Subitamente muitas escolas falam em home-scholling, começam a colocar em prática online uma série de atividades, conteúdos, palestras, exercícios. Isso em si não é um problema, desde que esteja claro para todas as partes que esse processo não substituirá a escola em si, onde o universo do estudante é parte da educação.
Como falar em home-schooling onde falta home? Ou, como falar em educação a distância – EaD - com estudantes que não possuem computador ou privacidade? Como exigir dos pais o acompanhamento dos trabalhos se muitos não têm onde deixar os filhos e não pararam de trabalhar?
O súbito ensino a distância impôs à muitos professores, em universidades inclusive, a migração imediata de suas aulas para um universo virtual. Essa passagem imposta é mais uma camada do tipo de exploração que a educação hiper-comercializada exige. Isso significa que a EaD é ruim? De forma alguma, significa que ela precisa ser respeitada como uma prática que requer trabalho, tempo e investimento pedagógico. Não se trata de um tapa-buraco para quarentenados.

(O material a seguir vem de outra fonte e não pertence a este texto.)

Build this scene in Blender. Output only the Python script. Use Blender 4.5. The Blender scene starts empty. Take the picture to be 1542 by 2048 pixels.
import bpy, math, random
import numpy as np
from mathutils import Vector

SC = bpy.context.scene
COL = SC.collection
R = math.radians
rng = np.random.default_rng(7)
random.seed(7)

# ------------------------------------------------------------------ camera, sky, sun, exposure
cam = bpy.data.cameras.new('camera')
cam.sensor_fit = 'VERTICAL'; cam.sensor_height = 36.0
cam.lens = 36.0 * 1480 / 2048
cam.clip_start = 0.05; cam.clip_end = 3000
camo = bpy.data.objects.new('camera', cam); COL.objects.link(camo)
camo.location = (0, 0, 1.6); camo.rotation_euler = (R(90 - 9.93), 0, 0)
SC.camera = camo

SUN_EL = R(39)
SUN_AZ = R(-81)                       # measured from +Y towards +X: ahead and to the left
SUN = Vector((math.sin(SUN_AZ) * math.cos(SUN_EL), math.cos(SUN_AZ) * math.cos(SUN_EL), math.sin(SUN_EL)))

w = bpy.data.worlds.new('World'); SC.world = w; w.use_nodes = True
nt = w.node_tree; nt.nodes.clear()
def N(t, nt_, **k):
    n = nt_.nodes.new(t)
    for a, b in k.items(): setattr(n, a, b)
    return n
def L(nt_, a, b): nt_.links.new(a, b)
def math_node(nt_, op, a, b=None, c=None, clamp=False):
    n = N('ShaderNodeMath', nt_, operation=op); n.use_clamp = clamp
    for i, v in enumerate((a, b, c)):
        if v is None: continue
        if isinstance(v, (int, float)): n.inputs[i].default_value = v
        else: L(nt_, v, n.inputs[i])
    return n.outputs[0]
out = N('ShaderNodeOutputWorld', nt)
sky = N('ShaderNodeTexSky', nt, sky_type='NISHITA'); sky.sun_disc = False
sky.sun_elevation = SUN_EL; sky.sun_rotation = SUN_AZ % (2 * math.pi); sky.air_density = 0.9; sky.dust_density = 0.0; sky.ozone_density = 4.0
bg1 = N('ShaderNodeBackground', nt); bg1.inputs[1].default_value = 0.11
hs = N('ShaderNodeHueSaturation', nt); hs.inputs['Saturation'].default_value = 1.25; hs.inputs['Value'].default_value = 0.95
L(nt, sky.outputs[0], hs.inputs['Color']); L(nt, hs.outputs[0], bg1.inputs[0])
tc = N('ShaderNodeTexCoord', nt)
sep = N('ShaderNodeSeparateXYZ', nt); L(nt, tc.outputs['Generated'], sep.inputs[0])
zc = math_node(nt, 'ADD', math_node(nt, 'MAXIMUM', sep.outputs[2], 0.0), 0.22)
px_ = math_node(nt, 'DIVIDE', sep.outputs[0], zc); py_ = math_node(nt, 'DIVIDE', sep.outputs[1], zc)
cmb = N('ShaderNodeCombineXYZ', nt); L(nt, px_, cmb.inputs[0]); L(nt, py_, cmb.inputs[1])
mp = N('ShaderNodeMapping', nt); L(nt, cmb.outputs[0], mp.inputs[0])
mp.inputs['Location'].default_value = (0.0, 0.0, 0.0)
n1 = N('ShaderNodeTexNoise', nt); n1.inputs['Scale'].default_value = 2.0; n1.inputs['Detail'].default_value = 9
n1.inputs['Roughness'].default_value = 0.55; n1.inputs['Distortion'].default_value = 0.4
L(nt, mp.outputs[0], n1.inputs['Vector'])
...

No universo das escolas privadas, muitas se negam a negociar as mensalidades com os pais. Tratam a questão financeira como se absolutamente nada estivesse acontecendo. A alienação é radical. É compreensível que Paulo Freire tenha se tornado o paradigma do esquerdista: nesse caso, sua pedagogia levaria as escolas a terem que reconhecer que o mundo existe. Que talvez tenham que diminuir seus lucros, negociar alugueis, gastar menos em publicidade. Sair da alienação é considerar que a educação se faz com com pessoas, estejam elas em casa ou não.
No momento em que um mundo desaba, a educação pode olhar esse mundo e acolher o que se passa ou simplesmente subir os muros que a separam das ruas.
Enquanto as vidraças não quebram, se agarram aos restos.